Chaque chanson a bien ses propres caractéristiques, hélas cette impression de n’écouter qu’une compilation (comme je disais plus haut) dont les Gorillaz n’en sont que les producteurs devient irréversible au fur et à mesure que les morceaux passent. C’est toujours très éclectique, évidemment créatif à défaut d’être très original ou génial, en tout cas pas autant qu’ils le furent par le passé. Un assemblage de bonnes idées et d’intentions qui vont plus dans le sens des visiteurs que du leur, et il y en a une chouille trop, de visiteurs. Chaque artiste y trouve un terreau favorable pour poser, que ce soit des rappeurs comme Vince Staples, le foufou Danny Brown (« Submission »), Pusha T (hé oui lui aussi, sur « Let Me Out »), ou des artistes comme Jehnny Beth, Peven Everett et même Rag’n Bone Man (qu’on arrête pas d’entendre à la radio) sur le midtempo « The Apprentice ». Quelques invités ont été utilisés à contre-emploi, notamment Anthony Hamilton qui chante comme jamais sur « Carnival ». La troisième collaboration avec les De La Soul (« Momentz »), en revanche, est aussi malicieuse que périlleuse, avec cette musique de fête foraine limite Black Eyed Peas.
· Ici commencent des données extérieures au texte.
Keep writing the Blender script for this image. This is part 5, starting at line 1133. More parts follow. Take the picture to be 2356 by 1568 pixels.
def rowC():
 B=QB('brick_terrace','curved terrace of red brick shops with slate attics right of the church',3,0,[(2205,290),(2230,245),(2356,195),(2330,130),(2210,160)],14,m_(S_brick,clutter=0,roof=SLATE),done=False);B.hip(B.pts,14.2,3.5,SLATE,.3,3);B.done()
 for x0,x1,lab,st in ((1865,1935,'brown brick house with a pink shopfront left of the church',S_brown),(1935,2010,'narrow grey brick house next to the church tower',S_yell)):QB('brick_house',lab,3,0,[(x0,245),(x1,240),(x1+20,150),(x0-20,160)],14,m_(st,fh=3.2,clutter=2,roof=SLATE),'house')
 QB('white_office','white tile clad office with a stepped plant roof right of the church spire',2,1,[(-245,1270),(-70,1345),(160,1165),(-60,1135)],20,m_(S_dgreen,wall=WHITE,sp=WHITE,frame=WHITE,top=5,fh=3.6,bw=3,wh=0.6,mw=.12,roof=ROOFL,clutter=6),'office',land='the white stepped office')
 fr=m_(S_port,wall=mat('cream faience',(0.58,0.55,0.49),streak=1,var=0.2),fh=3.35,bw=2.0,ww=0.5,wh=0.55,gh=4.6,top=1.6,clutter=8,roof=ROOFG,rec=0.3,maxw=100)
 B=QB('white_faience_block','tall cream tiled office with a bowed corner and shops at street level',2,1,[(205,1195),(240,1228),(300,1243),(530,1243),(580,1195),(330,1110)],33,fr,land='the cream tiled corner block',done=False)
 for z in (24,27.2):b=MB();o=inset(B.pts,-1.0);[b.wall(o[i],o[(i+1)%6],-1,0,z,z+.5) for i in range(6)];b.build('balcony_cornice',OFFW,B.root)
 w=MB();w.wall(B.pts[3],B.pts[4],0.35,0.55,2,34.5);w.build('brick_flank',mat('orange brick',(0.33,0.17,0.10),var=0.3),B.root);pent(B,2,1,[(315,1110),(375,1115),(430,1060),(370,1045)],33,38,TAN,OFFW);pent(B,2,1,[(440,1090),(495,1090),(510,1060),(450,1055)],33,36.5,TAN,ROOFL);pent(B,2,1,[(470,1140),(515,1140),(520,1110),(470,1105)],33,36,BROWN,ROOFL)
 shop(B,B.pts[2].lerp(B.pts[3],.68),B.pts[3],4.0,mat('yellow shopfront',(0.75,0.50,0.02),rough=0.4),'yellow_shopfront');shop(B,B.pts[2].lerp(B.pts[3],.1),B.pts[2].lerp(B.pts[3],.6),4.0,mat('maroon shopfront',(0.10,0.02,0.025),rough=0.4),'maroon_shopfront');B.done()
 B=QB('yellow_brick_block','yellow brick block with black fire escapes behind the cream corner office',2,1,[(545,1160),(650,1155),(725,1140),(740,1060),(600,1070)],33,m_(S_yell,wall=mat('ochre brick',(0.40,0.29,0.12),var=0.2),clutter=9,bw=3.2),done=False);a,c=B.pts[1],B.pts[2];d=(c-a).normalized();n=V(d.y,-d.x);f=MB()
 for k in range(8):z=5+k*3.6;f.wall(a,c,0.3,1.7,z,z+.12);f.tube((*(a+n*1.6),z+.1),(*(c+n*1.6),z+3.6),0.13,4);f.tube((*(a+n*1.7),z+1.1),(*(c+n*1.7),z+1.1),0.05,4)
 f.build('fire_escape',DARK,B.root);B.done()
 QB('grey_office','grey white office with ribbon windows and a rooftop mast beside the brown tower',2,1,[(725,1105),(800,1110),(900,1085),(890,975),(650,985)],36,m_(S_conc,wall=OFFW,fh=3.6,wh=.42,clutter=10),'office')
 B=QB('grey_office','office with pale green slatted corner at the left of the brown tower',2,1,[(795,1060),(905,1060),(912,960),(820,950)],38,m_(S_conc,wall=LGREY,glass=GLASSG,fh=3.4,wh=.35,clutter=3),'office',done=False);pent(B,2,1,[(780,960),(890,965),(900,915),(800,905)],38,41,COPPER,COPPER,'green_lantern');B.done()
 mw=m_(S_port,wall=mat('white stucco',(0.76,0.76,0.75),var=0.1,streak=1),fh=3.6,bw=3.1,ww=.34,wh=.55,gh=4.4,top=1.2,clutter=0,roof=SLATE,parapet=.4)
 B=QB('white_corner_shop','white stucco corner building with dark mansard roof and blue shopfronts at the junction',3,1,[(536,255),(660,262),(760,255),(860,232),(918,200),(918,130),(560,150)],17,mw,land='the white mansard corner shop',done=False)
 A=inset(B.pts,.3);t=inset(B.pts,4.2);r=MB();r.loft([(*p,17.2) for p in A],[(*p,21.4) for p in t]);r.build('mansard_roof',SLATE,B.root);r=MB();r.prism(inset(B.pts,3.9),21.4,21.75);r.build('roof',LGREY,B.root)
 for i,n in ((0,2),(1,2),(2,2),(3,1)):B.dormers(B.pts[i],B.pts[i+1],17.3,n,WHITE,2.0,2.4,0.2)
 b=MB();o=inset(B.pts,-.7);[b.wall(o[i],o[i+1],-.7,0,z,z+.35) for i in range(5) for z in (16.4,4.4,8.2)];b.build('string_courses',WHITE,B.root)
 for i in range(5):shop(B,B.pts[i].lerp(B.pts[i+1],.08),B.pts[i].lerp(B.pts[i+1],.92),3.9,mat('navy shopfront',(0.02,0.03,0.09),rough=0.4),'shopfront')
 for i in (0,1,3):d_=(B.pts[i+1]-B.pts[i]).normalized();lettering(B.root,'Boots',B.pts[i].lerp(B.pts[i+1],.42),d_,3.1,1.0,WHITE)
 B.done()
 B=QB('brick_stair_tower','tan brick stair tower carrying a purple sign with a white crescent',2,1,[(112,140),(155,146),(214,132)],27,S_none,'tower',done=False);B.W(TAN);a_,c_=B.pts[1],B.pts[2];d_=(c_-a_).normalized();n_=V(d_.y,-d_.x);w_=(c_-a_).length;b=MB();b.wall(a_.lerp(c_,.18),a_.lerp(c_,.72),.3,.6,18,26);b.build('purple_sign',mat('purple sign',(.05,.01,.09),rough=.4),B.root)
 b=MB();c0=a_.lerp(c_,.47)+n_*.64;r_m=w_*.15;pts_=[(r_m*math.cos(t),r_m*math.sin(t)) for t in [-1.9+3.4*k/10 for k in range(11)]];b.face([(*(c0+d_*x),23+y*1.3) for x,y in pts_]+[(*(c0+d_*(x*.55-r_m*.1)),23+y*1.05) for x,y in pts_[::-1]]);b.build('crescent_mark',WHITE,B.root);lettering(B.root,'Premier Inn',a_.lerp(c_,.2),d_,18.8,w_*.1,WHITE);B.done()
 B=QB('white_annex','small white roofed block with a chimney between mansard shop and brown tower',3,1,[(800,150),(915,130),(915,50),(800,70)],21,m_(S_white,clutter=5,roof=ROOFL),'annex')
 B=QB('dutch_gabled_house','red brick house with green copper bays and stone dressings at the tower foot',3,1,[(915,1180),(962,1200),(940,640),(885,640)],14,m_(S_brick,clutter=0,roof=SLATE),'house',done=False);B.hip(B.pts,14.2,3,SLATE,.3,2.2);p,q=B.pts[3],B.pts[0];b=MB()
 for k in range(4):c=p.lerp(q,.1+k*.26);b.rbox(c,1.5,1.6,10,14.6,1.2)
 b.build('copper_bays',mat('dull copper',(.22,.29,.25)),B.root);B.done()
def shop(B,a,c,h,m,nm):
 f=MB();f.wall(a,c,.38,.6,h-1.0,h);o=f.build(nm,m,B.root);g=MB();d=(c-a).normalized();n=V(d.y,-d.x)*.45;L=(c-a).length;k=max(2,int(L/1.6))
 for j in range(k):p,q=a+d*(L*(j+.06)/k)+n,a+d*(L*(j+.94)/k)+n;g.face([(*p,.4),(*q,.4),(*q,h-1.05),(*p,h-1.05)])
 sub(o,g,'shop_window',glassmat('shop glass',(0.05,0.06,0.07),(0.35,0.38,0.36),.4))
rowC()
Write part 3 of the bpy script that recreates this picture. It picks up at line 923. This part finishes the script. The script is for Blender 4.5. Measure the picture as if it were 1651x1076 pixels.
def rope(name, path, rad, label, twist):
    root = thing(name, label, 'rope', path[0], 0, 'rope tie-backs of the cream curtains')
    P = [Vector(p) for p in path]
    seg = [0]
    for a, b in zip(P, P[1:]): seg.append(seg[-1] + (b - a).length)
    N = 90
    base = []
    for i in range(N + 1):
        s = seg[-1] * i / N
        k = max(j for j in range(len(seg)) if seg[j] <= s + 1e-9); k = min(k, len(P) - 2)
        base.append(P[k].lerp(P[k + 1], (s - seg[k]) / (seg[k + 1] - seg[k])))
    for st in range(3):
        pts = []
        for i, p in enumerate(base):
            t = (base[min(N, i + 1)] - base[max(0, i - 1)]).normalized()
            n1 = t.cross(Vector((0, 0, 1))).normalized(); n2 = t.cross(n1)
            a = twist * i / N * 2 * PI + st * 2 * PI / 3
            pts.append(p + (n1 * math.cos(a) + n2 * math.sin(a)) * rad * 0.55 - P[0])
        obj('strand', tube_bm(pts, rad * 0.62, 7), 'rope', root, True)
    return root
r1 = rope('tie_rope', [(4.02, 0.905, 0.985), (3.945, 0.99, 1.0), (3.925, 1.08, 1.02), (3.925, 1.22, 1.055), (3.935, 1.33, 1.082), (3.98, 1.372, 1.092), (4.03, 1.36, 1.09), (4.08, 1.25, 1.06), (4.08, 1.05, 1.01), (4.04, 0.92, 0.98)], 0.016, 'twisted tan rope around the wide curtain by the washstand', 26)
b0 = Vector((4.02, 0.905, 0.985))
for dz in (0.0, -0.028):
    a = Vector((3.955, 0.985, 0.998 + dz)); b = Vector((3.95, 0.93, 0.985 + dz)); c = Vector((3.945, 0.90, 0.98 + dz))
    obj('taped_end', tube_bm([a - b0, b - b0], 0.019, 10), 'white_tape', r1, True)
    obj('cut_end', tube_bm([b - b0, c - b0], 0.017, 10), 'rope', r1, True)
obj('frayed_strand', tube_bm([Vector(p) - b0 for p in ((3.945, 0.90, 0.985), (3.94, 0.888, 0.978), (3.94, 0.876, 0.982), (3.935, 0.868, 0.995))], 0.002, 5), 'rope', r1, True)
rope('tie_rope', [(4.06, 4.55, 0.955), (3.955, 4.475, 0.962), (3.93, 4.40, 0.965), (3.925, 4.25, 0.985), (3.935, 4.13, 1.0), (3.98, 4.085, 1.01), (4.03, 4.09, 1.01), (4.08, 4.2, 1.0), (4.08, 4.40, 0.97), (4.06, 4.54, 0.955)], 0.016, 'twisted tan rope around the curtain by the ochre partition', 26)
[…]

Des chansons répondent à la définition que l’on entend des Gorillaz, de celles qui fait travailler un peu les neurones et sortir de notre zone de confort, telles que « Charger », un son axé rock avec cette grande dame excentrique Grace Jones, « Andromeda » avec la révélation r&b D.R.A.M. qu’on a découvert fin 2016, « We’ve Got The Power » et « Hallelujah Money » avec le très talentueux Benjamin Clementine (quelle voix!). Mais il y a trop de « mais ». C’est pas la panacée, c’est désappointant, bien que l’album soit très cool dans l’ensemble. Globalement, la signature du groupe se retrouve en quantité insuffisante. Damon Albarn est trop effacé, parfois avec la voix masquée derrière un combiné, il se laisse voler la vedette. Humanz n’et pas l’OVNI souhaité. En devenant humains, les Gorillaz ont perdu un peu de leur âme.